Repeat all of the material exactly as given.

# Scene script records
════
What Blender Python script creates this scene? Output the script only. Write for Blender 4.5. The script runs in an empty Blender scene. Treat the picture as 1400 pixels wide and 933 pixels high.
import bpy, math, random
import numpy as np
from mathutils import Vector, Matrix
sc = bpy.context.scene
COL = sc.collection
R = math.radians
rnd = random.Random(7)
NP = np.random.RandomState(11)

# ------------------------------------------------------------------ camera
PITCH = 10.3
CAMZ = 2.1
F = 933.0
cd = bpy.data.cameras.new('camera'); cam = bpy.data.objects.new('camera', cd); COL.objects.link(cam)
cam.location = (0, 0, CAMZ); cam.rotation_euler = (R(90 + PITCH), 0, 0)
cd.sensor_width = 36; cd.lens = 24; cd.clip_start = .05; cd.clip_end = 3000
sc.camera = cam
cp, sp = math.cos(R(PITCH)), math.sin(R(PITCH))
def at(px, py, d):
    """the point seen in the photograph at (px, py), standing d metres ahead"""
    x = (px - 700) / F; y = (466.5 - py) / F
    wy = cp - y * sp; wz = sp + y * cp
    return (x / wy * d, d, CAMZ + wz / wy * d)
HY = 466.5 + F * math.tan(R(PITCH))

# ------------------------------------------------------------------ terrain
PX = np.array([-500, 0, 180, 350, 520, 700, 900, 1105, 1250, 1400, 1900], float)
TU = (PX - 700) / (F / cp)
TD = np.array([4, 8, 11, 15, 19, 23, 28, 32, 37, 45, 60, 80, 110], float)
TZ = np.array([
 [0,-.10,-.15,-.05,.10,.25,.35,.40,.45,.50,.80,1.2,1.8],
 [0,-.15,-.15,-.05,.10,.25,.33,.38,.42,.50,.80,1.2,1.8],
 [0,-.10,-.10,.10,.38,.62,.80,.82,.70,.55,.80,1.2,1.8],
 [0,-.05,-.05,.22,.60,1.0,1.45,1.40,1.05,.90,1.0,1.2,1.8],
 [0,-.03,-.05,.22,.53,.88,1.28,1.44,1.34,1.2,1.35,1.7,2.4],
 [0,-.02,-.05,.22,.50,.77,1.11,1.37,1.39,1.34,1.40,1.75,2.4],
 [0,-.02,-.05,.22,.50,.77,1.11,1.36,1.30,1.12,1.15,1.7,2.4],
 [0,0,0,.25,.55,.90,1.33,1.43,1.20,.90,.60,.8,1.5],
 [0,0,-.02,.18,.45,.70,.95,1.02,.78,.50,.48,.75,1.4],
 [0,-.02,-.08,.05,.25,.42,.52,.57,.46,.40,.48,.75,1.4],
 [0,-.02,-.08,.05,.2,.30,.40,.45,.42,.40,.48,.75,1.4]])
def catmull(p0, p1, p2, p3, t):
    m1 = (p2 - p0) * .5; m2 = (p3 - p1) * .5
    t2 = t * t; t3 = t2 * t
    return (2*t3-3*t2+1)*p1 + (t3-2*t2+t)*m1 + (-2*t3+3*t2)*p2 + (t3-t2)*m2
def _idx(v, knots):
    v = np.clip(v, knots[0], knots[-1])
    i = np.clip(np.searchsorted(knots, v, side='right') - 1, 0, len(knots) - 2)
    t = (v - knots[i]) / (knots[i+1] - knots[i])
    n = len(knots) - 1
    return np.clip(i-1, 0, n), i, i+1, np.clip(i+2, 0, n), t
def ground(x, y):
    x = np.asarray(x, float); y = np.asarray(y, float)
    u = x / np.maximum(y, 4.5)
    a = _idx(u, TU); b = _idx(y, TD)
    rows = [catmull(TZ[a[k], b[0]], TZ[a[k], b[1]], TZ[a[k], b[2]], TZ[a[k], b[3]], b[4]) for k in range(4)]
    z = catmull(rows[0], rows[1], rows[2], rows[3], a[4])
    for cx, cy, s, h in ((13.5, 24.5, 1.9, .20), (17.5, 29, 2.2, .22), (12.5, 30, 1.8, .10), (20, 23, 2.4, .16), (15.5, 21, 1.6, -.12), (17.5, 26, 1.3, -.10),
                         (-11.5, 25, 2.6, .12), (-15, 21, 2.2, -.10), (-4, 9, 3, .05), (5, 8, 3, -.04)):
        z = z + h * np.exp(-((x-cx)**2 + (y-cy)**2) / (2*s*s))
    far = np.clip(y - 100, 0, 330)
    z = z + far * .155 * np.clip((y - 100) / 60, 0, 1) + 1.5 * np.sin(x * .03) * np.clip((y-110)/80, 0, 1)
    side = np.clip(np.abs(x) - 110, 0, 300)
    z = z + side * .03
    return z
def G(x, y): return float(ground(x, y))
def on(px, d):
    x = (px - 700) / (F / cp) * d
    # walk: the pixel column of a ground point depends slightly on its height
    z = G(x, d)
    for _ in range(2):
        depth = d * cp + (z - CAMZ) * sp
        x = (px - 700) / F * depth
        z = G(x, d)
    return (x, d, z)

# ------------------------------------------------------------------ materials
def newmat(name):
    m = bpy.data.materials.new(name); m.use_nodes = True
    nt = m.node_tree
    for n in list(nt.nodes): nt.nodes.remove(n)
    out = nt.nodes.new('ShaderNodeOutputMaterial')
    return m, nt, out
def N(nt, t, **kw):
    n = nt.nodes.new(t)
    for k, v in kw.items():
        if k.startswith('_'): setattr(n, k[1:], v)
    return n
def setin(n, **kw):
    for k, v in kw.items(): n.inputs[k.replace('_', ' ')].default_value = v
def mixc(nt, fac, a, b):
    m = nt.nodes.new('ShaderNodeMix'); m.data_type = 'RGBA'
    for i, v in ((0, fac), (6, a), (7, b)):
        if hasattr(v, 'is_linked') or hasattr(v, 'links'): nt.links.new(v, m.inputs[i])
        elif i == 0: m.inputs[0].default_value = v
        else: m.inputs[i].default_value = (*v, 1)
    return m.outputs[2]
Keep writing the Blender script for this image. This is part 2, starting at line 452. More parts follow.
════
# EXERCISE RESULT
What Blender Python script creates this scene? Output the script only. Write for Blender 4.5. The script runs in an empty Blender scene. Treat the picture as 1400 pixels wide and 933 pixels high.
import bpy, math, random
import numpy as np
from mathutils import Vector, Matrix
sc = bpy.context.scene
COL = sc.collection
R = math.radians
rnd = random.Random(7)
NP = np.random.RandomState(11)

# ------------------------------------------------------------------ camera
PITCH = 10.3
CAMZ = 2.1
F = 933.0
cd = bpy.data.cameras.new('camera'); cam = bpy.data.objects.new('camera', cd); COL.objects.link(cam)
cam.location = (0, 0, CAMZ); cam.rotation_euler = (R(90 + PITCH), 0, 0)
cd.sensor_width = 36; cd.lens = 24; cd.clip_start = .05; cd.clip_end = 3000
sc.camera = cam
cp, sp = math.cos(R(PITCH)), math.sin(R(PITCH))
def at(px, py, d):
    """the point seen in the photograph at (px, py), standing d metres ahead"""
    x = (px - 700) / F; y = (466.5 - py) / F
    wy = cp - y * sp; wz = sp + y * cp
    return (x / wy * d, d, CAMZ + wz / wy * d)
HY = 466.5 + F * math.tan(R(PITCH))

# ------------------------------------------------------------------ terrain
PX = np.array([-500, 0, 180, 350, 520, 700, 900, 1105, 1250, 1400, 1900], float)
TU = (PX - 700) / (F / cp)
TD = np.array([4, 8, 11, 15, 19, 23, 28, 32, 37, 45, 60, 80, 110], float)
TZ = np.array([
 [0,-.10,-.15,-.05,.10,.25,.35,.40,.45,.50,.80,1.2,1.8],
 [0,-.15,-.15,-.05,.10,.25,.33,.38,.42,.50,.80,1.2,1.8],
 [0,-.10,-.10,.10,.38,.62,.80,.82,.70,.55,.80,1.2,1.8],
 [0,-.05,-.05,.22,.60,1.0,1.45,1.40,1.05,.90,1.0,1.2,1.8],
 [0,-.03,-.05,.22,.53,.88,1.28,1.44,1.34,1.2,1.35,1.7,2.4],
 [0,-.02,-.05,.22,.50,.77,1.11,1.37,1.39,1.34,1.40,1.75,2.4],
 [0,-.02,-.05,.22,.50,.77,1.11,1.36,1.30,1.12,1.15,1.7,2.4],
 [0,0,0,.25,.55,.90,1.33,1.43,1.20,.90,.60,.8,1.5],
 [0,0,-.02,.18,.45,.70,.95,1.02,.78,.50,.48,.75,1.4],
 [0,-.02,-.08,.05,.25,.42,.52,.57,.46,.40,.48,.75,1.4],
 [0,-.02,-.08,.05,.2,.30,.40,.45,.42,.40,.48,.75,1.4]])
def catmull(p0, p1, p2, p3, t):
    m1 = (p2 - p0) * .5; m2 = (p3 - p1) * .5
    t2 = t * t; t3 = t2 * t
    return (2*t3-3*t2+1)*p1 + (t3-2*t2+t)*m1 + (-2*t3+3*t2)*p2 + (t3-t2)*m2
def _idx(v, knots):
    v = np.clip(v, knots[0], knots[-1])
    i = np.clip(np.searchsorted(knots, v, side='right') - 1, 0, len(knots) - 2)
    t = (v - knots[i]) / (knots[i+1] - knots[i])
    n = len(knots) - 1
    return np.clip(i-1, 0, n), i, i+1, np.clip(i+2, 0, n), t
def ground(x, y):
    x = np.asarray(x, float); y = np.asarray(y, float)
    u = x / np.maximum(y, 4.5)
    a = _idx(u, TU); b = _idx(y, TD)
    rows = [catmull(TZ[a[k], b[0]], TZ[a[k], b[1]], TZ[a[k], b[2]], TZ[a[k], b[3]], b[4]) for k in range(4)]
    z = catmull(rows[0], rows[1], rows[2], rows[3], a[4])
    for cx, cy, s, h in ((13.5, 24.5, 1.9, .20), (17.5, 29, 2.2, .22), (12.5, 30, 1.8, .10), (20, 23, 2.4, .16), (15.5, 21, 1.6, -.12), (17.5, 26, 1.3, -.10),
                         (-11.5, 25, 2.6, .12), (-15, 21, 2.2, -.10), (-4, 9, 3, .05), (5, 8, 3, -.04)):
        z = z + h * np.exp(-((x-cx)**2 + (y-cy)**2) / (2*s*s))
    far = np.clip(y - 100, 0, 330)
    z = z + far * .155 * np.clip((y - 100) / 60, 0, 1) + 1.5 * np.sin(x * .03) * np.clip((y-110)/80, 0, 1)
    side = np.clip(np.abs(x) - 110, 0, 300)
    z = z + side * .03
    return z
def G(x, y): return float(ground(x, y))
def on(px, d):
    x = (px - 700) / (F / cp) * d
    # walk: the pixel column of a ground point depends slightly on its height
    z = G(x, d)
    for _ in range(2):
        depth = d * cp + (z - CAMZ) * sp
        x = (px - 700) / F * depth
        z = G(x, d)
    return (x, d, z)

# ------------------------------------------------------------------ materials
def newmat(name):
    m = bpy.data.materials.new(name); m.use_nodes = True
    nt = m.node_tree
    for n in list(nt.nodes): nt.nodes.remove(n)
    out = nt.nodes.new('ShaderNodeOutputMaterial')
    return m, nt, out
def N(nt, t, **kw):
    n = nt.nodes.new(t)
    for k, v in kw.items():
        if k.startswith('_'): setattr(n, k[1:], v)
    return n
def setin(n, **kw):
    for k, v in kw.items(): n.inputs[k.replace('_', ' ')].default_value = v
def mixc(nt, fac, a, b):
    m = nt.nodes.new('ShaderNodeMix'); m.data_type = 'RGBA'
    for i, v in ((0, fac), (6, a), (7, b)):
        if hasattr(v, 'is_linked') or hasattr(v, 'links'): nt.links.new(v, m.inputs[i])
        elif i == 0: m.inputs[0].default_value = v
        else: m.inputs[i].default_value = (*v, 1)
    return m.outputs[2]
Keep writing the Blender script for this image. This is part 2, starting at line 452. More parts follow.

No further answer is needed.